There’s something instantly thrilling about Shrunk, one of the recent maps to be released for Console Edition’s Battle mini game. We like to think that all the handcrafted maps we release are pretty stunning - hidden coves with the skeletal remains of scuttled pirate ships, forbidden cities full of ancient temples and blossoming cherry trees, and skyscraping airships floating above scenes of industrial Victoriana. But Shrunk is different: it takes something familiar - a normal, if messy, bedroom - and transforms it into something fantastic, something epic, simply by changing its scale.
Are you tiny or is everything else just really, really big? Either way, you can’t deny there’s a particular pleasure in launching yourself off the side of a gargantuan fishtank, or dodging arrows among the pieces of a boardgame, before rapidly rope-walking the cable of a gamepad, draped between a vast plateau of bedding and a distant console.
How did 4J settle on this idea for the map?

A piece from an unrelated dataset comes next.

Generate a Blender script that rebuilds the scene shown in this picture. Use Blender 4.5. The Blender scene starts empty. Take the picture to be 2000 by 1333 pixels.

“I’m a big fan of the 80s - being a child of the 80s myself,” says 4J’s art director David Keningale. “So I fondly remember movies like Inner Space or Honey I Shrunk the Kids. All those films where you had tiny little characters running around an oversized world. Even nowadays you’ve got Ant-Man in the movies, and the idea’s been in children’s literature for years - with The Borrowers things like that. It gives you a whole new perspective on the world around you. It’s a great experience to have.”